Sharing Truths About Housing Rights

By Jason Banrey

Marking the anniversaries of the Federal and City Fair Housing Laws, New York City’s Commission on Human Rights joined the Queens Library last Monday to inform borough residents of their rights as tenants and homeowners.

Gathering outside of Queens Library’s Flushing branch, Patricia Gatling, commissioner for the Human Rights Commission, kicked off the Fair Housing education campaign.

“Fair Housing means that New Yorkers have the right to live wherever they choose and be treated that same as everyone else,” Gatling said. “It’s an open city and our law is there to ensure it remains an open city.”

As a significant achievement under the Civil Rights Movement, the Fair Housing Act was passed in 1968 and gave the federal government enforcement powers to protect citizens from discrimination.

The Commission’s campaign is also celebrating the 53rd anniversary of the City’s passage of the Sharkey-Brown-Isaacs Law, which went into effect 10 years before the federal law. Known as a central achievement of the Civil Rights Movement, the law was the nation’s first Fair Housing Law that extended protection against discrimination within private housing.

The Commission expects to reach a wide audience throughout the city, enlightening uninformed residents that discrimination is against the law and should not be tolerated.

“I am amazed and saddened that 43 years after passing the historic Fair Housing Act, individuals are still denied the right to rent an apartment or purchase a home because of their family status, lawful source of income, disability, [sexual orientation, gender, creed, color or national origin],” Gatling said.

Reaching out to the many diverse immigrant populations throughout the city, the Human Rights Commission has been working with libraries to spread the message about both Fair Housing Laws as well as other protections granted to them under the Human Rights Law.

In an attempt to educate the area’s growing Asian immigrant population about the rights of American citizens, the Flushing Library has incorporated the Human Rights Law and both the Federal and City Fair Housing Laws into its English for Speakers of Other Languages program.

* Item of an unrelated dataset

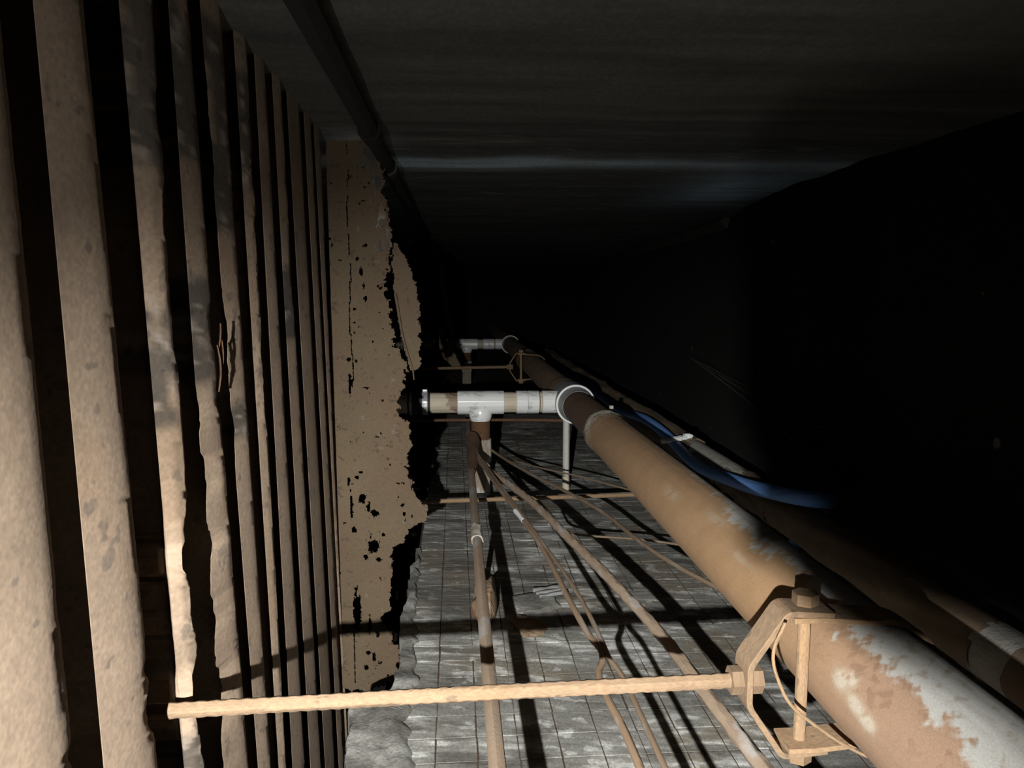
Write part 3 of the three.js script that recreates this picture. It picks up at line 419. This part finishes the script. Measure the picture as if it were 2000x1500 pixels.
// ---------------------------------------------------------------- conduits and cables low over the floor
{
  const A = thing('conduit', 'straight rusty conduit running along the floor left of the cables', 'conduit', V(0.041, -H, 1.6));
  put(A, 'tube', sweep([V(0.041, -0.5, 0.55), V(0.041, -0.5, 1.4), V(0.044, -0.5, 2.5), V(0.05, -0.49, 3.4)], 0.0096, { radial: 20, step: 0.02 }), conduitMat);
  put(A, 'coupling', sweep([V(0.0415, -0.5, 1.52), V(0.0415, -0.5, 1.60)], (t, a) => 0.0118 + 0.003 * (vnoise(a * 2, t * 6, 31) - 0.3), { radial: 24, step: 0.006 }), whiteWash, 'crusted pale coupling');
  put(A, 'standoff', sweep([V(0.046, -H, 1.56), V(0.045, -0.505, 1.56)], 0.006, { radial: 10 }), mudMat);
  const B = thing('conduit', 'thick flaking brown conduit sweeping right from the straight conduit', 'conduit', V(0.2, -0.5, 1.5));
  put(B, 'tube', sweep([[0.045, -0.49, 2.5], [0.087, -0.5, 2.17], [0.145, -0.5, 1.955], [0.191, -0.5, 1.758], [0.218, -0.5, 1.596], [0.272, -0.5, 1.267], [0.301, -0.5, 1.046], [0.312, -0.5, 0.876], [0.323, -0.5, 0.72], [0.33, -0.5, 0.55]].map(p => V(...p)), (t, a, l) => 0.0092 + (fbm(a * 1.2, l * 50, 1001, 3) - 0.5) * 0.003, { radial: 18, step: 0.008 }), conduitMat);
  const C = thing('cable', 'tan cable with a hooked bend near the front rod', 'cable', V(0.18, -0.495, 1.3));
  put(C, 'sheath', sweep([[0.047, -0.485, 2.42], [0.095, -0.495, 2.023], [0.139, -0.495, 1.689], [0.168, -0.495, 1.429], [0.181, -0.495, 1.201], [0.191, -0.495, 1.061], [0.1985, -0.492, 1.0], [0.1935, -0.494, 0.972], [0.1845, -0.495, 0.95], [0.183, -0.495, 0.89], [0.188, -0.495, 0.82], [0.19, -0.495, 0.743], [0.192, -0.495, 0.55]].map(p => V(...p)), 0.0048, { radial: 12, step: 0.008 }), cableMat);
  put(C, 'tape_wrap', sweep([V(0.147, -0.495, 1.63), V(0.141, -0.495, 1.675), V(0.135, -0.495, 1.71)], 0.0058, { radial: 14, step: 0.01 }), pvcPlain, 'band of white tape');
  const C2 = thing('cable', 'thinner greyish cable lying beside the hooked tan cable', 'cable', V(0.2, -0.49, 1.1));
  put(C2, 'sheath', sweep([[0.05, -0.48, 2.4], [0.105, -0.487, 1.98], [0.166, -0.49, 1.498], [0.198, -0.49, 1.196], [0.204, -0.49, 1.037], [0.2045, -0.49, 0.975], [0.211, -0.49, 0.932], [0.213, -0.49, 0.831], [0.214, -0.49, 0.733], [0.216, -0.49, 0.55]].map(p => V(...p)), 0.0036, { radial: 10, step: 0.01 }), wireMat);
  const D = thing('cable', 'silvery wire slanting from the drop pipe to under the drain pipe', 'wire', V(0.3, -0.54, 2));
  put(D, 'sheath', sweep([[0.05, -0.50, 2.75], [0.122, -0.535, 2.596], [0.222, -0.54, 2.262], [0.319, -0.54, 1.99], [0.364, -0.54, 1.827], [0.405, -0.54, 1.582], [0.442, -0.54, 1.439], [0.476, -0.54, 1.343], [0.56, -0.55, 1.1]].map(p => V(...p)), (t, a) => 0.0042 + 0.0012 * vnoise(t * 30, a, 61), { radial: 10, step: 0.015 }), wireMat);
  const E = thing('cable', 'very thin pale wire sagging behind the silvery slanting wire', 'wire', V(0.3, -0.56, 2.4));
  put(E, 'sheath', sweep([[0.05, -0.52, 2.72], [0.166, -0.56, 2.594], [0.278, -0.56, 2.414], [0.376, -0.56, 2.301], [0.444, -0.56, 2.2], [0.62, -0.57, 2.0]].map(p => V(...p)), 0.0026, { radial: 8, step: 0.02 }), wireMat);
  const F = thing('cable', 'thin pale wire lying straight across under the drain pipe', 'wire', V(0.35, -0.6, 1.83));
  put(F, 'sheath', sweep([[0.206, -0.512, 1.66], [0.278, -0.59, 1.83], [0.352, -0.6, 1.832], [0.437, -0.6, 1.806], [0.521, -0.6, 1.764], [0.7, -0.62, 1.7]].map(p => V(...p)), 0.003, { radial: 8, step: 0.01 }), wireMat);
  const tie = thing('wire_bundle', 'dull brown knot of wire binding the conduits at the drop pipe', 'wire', V(0.05, -0.49, 2.42));
  put(tie, 'binding', sweep([V(0.044, -0.503, 2.12), V(0.05, -0.497, 2.25), V(0.055, -0.49, 2.4), V(0.056, -0.475, 2.52)], (t, a) => 0.0105 + 0.010 * sstep(0, 0.6, t) + 0.005 * (vnoise(a * 1.5, t * 9, 71) - 0.5), { radial: 20, step: 0.01 }), rustDark);
}

// ---------------------------------------------------------------- debris on the floor
function chunk(name, label, cat, X, Z, rx, ry, rz, seed, mat, Y = -H, group) { const t = thing(name, label, cat, V(X, Y, Z), group); const g = lump(rx, ry, rz, seed, 0.35); g.rotateY(seed); const p = V(X, Y + ry * 0.6, Z); g.translate(p.x, p.y, p.z); put(t, 'lump', g, mat); return t; }
chunk('rust_clump', 'brown crumbly clump caked against the straight conduit', 'debris', 0.06, 1.62, 0.026, 0.05, 0.06, 3, mudMat);
chunk('mortar_chunk', 'flat broken mortar slab right of the brown clump', 'debris', 0.165, 1.66, 0.05, 0.008, 0.055, 5, lumpMat);
chunk('mortar_chunk', 'yellowish mortar fragment in front of the broken slab', 'debris', 0.15, 1.545, 0.05, 0.007, 0.028, 8, mudMat);
chunk('mortar_chunk', 'small white flake standing beside the conduit coupling', 'debris', 0.062, 1.74, 0.006, 0.012, 0.008, 11, pvcPlain);
{
  const c = thing('metal_lath', 'small crumpled corrugated metal scrap shining by the broken slab', 'debris', V(0.21, -H, 1.7));
  const g = new THREE.PlaneGeometry(0.07, 0.06, 40, 10), p = g.attributes.position; for (let i = 0; i < p.count; i++) p.setZ(i, 0.004 * Math.sin(p.getY(i) * 330) + 0.004 * vnoise(p.getX(i) * 60, p.getY(i) * 60, 5));
  g.computeVertexNormals(); g.rotateX(-Math.PI / 2); g.rotateY(0.3); const q = V(0.215, -H + 0.012, 1.7); g.translate(q.x, q.y, q.z); const g2 = g.clone(); g2.translate(0, -0.0015, 0); put(c, 'sheet', mergeGeometries([g, g2]), steel);
}

// ---------------------------------------------------------------- conduit under the ceiling
{
  const dark = std({ color: 0x1d1a18, roughness: 0.9, bumpMap: grain, bumpScale: 0.001 }), cx = -0.147, cy = 0.284;
  const t = thing('ceiling_conduit', 'dark conduit with couplings running along the ceiling', 'conduit', V(cx, cy, 1.5));
  put(t, 'tube', pipeZ(-0.85, 1.42, () => 0.0155, { x: cx, y: cy, radial: 24, step: 0.2 }), dark);
  const c1 = put(t, 'coupling', pipeZ(1.40, 1.47, (Z) => 0.0185 + 0.002 * (Z < 1.415 ? 1 : 0), { x: cx, y: cy, radial: 24, step: 0.01 }), dark);
  put(t, 'tube', pipeZ(1.45, 1.82, () => 0.0148, { x: cx, y: cy, radial: 24, step: 0.2 }), dark);
  put(t, 'coupling', pipeZ(1.80, 1.86, (Z) => 0.018 + 0.002 * (Z < 1.815 ? 1 : 0), { x: cx, y: cy, radial: 24, step: 0.01 }), std({ color: 0x383633, roughness: 0.7 }), 'paler worn coupling');
  put(t, 'tube', pipeZ(1.84, 4.4, () => 0.0145, { x: cx, y: cy, radial: 24, step: 0.2 }), dark);
  put(t, 'clip', box(cx - 0.03, cx + 0.03, 0.298, 0.312, 3.1, 3.13), dark);
}

// ---------------------------------------------------------------- lagged pipe, blue hose and cobwebs on the right
const IX = 0.775, IY = -0.515;
{
  const t = thing('lagged_pipe', 'insulated pipe with torn brown jacket along the right wall', 'pipe', V(IX, IY - 0.045, 2));
  const at = { x: IX, y: IY, step: 0.01, radial: 40, tile: 1 };
  const wav = (s) => (Z, a) => 0.0455 + (fbm(Math.cos(a) * 2 + s, Math.sin(a) * 2 + Z * 7, 1101 + s, 4) - 0.5) * 0.012;
  put(t, 'jacket', pipeZ(0.3, 0.93, wav(1), at), jacket); put(t, 'jacket', pipeZ(1.0, 1.78, wav(2), at), jacket);
  put(t, 'bare_band', pipeZ(0.92, 1.01, () => 0.044, at), foam, 'pale bare band');
  put(t, 'bare_foam', pipeZ(1.76, 2.42, (Z, a) => 0.0405 + (fbm(a, Z * 10, 1111, 3) - 0.5) * 0.002, at), foam, 'greyish white bare foam');
  put(t, 'jacket', pipeZ(2.44, 6.5, (Z, a) => 0.045 + (fbm(Math.cos(a) * 2, Math.sin(a) * 2 + Z * 4, 1121, 4) - 0.5) * 0.026, { ...at, step: 0.03 }), jacket);
  const wrap = (z0, z1, a0, a1, seed, mat, nm, lab, thr) => put(t, nm, pieces((A, Z) => fbm(A * 3, Z * 26, seed, 4) < thr(A, Z), a0, a1, z0, z1, 0.012, 0.002, (A, Z, w) => { const r = 0.0445 - w + (fbm(A * 2, Z * 16, seed + 3, 3) - 0.5) * 0.012; return V(IX + r * Math.cos(A), IY + r * Math.sin(A), Z); }, seed), mat, lab);
  wrap(1.74, 2.14, 1.2, 5.4, 1131, jacket, 'torn_paper', 'curling torn brown paper', (A, Z) => 0.9 - sstep(1.85, 2.14, Z) * 0.45 - sstep(3.4, 2.0, A) * 0.35 * sstep(1.8, 2.0, Z));
  wrap(2.28, 2.5, 2.2, 4.6, 1141, jacket, 'torn_paper', 'curling torn brown paper', (A, Z) => 0.35 + sstep(2.3, 2.48, Z) * 0.6);
  { const r = rng(77), tufts = []; for (let i = 0; i < 26; i++) { const q = i / 25, l = lump(0.006 + 0.006 * r(), 0.004 + 0.004 * r(), 0.006 + 0.004 * r(), i + 3, 0.6, 2), p = V(lerp(0.66, 0.745, q), -0.466 - 0.006 * Math.sin(q * 3.1) + (r() - 0.5) * 0.006 + 0.016 * q, 2.38 + (r() - 0.5) * 0.02); l.translate(p.x, p.y, p.z); tufts.push(l); } put(t, 'loose_fibre', mergeGeometries(tufts), pvcPlain, 'ragged tuft of white fibre'); }
  for (const z of [0.7, 2.0, 3.4, 5]) { const g = box(IX - 0.012, IX + 0.012, -H, IY - 0.035, z - 0.02, z + 0.02); put(t, 'support_block', g, lumpMat); }
  const b = thing('blue_hose', 'bright blue plastic hose lying against the lagged pipe', 'hose', V(0.7, -0.48, 2));
  put(b, 'hose', sweep([[0.71, -0.52, 5.0], [0.70, -0.49, 3.9], [0.70, -0.492, 3.166], [0.70, -0.464, 2.771], [0.70, -0.468, 2.5], [0.71, -0.505, 2.2], [0.705, -0.476, 1.886], [0.705, -0.448, 1.673], [0.735, -0.43, 1.53], [0.80, -0.445, 1.56], [0.86, -0.50, 1.70], [0.88, -0.57, 1.85], [0.885, -0.66, 1.9]].map(q => V(...q)), 0.0165, { radial: 20, step: 0.02 }), blueMat);
  const w = thing('cobweb', 'faint dusty cobweb strands stretched along the right wall', 'cobweb', V(0.93, -0.3, 2.2));
  [[[0.955, -0.26, 3.05], [0.9, -0.33, 2.3], [0.86, -0.40, 1.75]], [[0.955, -0.27, 2.9], [0.91, -0.30, 2.2], [0.9, -0.31, 1.75]], [[0.955, -0.265, 2.98], [0.915, -0.31, 2.3], [0.9, -0.33, 1.8]], [[0.95, -0.28, 2.8], [0.91, -0.325, 2.2], [0.93, -0.36, 1.7]]].forEach((s, i) => put(w, 'strand', sweep(s.map(q => V(...q)), i ? 0.0007 : 0.0011, { radial: 5, step: 0.05 }), std({ color: 0x6a6460, roughness: 1 })));
}

// ---------------------------------------------------------------- the photographer's gear, at and behind the lens
{
  const t = thing('tablet', 'dark tablet computer in a rubber case held at the lens', 'tablet', V(0.06, -0.04, -0.012));
  const TILT = 52 * Math.PI / 180, hinge = V(-0.040, -0.037, -0.008);
  const lay = g => { g.translate(0.0525, 0, 0); g.rotateY(-TILT); g.translate(hinge.x, hinge.y, hinge.z); return g; };
  const rr = new THREE.Shape(), hw = 0.0525, hh = 0.060, cr = 0.02, big = 0.045; rr.moveTo(-hw + big, -hh); rr.lineTo(hw - cr, -hh); rr.absarc(hw - cr, -hh + cr, cr, -Math.PI / 2, 0); rr.lineTo(hw, hh - cr); rr.absarc(hw - cr, hh - cr, cr, 0, Math.PI / 2); rr.lineTo(-hw + cr, hh); rr.absarc(-hw + cr, hh - cr, cr, Math.PI / 2, Math.PI); rr.lineTo(-hw, -hh + big); rr.absarc(-hw + big, -hh + big, big, Math.PI, Math.PI * 1.5);
  const cs = new THREE.ExtrudeGeometry(rr, { depth: 0.006, bevelSize: 0.001, bevelThickness: 0.001, bevelSegments: 2, curveSegments: 12 }); cs.translate(0, 0, -0.003);
  put(t, 'case', lay(cs), rubber);
  const sc = new RoundedBoxGeometry(0.09, 0.104, 0.002, 2, 0.0009); sc.translate(0, 0, 0.0042); put(t, 'screen', lay(sc), std({ color: 0x050505, roughness: 0.15 }));
}
{
  const L = V(...LAMP), A = V(...LAMP_AIM), dir = A.clone().sub(L).normalize();
  const t = thing('torch', 'small black hand torch with a bright lens left of the camera', 'torch', L.clone().addScaledVector(dir, -0.06));
  const q = new THREE.Quaternion().setFromUnitVectors(new THREE.Vector3(1, 0, 0), dir);
  const seat = (g, back) => { g.applyQuaternion(q); const p = L.clone().addScaledVector(dir, back); g.translate(p.x, p.y, p.z); return g; };
  put(t, 'body', seat(turned([[-0.11, 0], [-0.11, 0.010], [-0.1, 0.0115], [-0.035, 0.0115], [-0.028, 0.014], [-0.008, 0.014], [-0.006, 0.013], [-0.006, 0.0]], 28), 0), rubber);
  put(t, 'lens', seat(turned([[-0.0062, 0.0], [-0.0062, 0.0105], [-0.0048, 0.0105], [-0.0042, 0.0]], 28), 0), std({ color: 0xffffff, emissive: 0xfff8f0, emissiveIntensity: 3 }), 'glowing lens');
}

// ---------------------------------------------------------------- render
const renderer = new THREE.WebGLRenderer({ antialias: true });
renderer.toneMapping = THREE.LinearToneMapping;
renderer.toneMappingExposure = EXPOSURE;
renderer.shadowMap.enabled = true;
renderer.render(scene, camera);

Gary Beharry, manager of the Library Literacy Assistant Center, has witnessed hundreds walk through the library’s entrance seeking to reap the benefits of the library’s ESOL program each year.

The popular program not only teaches participants English, but it also gives them access to citizenship and employment workshops that Beharry said can forever engrain participants into their community.

Donna Ciampa-Lauria, director of the Flushing library branch, has witnessed the expansion of the library’s services.

Since the branch’s facility expanded in 1998, it has become home to the Adult Learning Center and the International Resource Center.

Both centers have provided the branch with the ability to provide Flushing’s immigrant population with the services and educational tools necessary for integration.

“Since we began implementing English language services and citizenship workshops, the library has helped many individuals who suffered from discrimination due to their lack of English,” Ciampa-Lauria said. “The library has become an important place for them to come and get the education they need to gain access to government aid and grasp the ability to become a productive citizen.”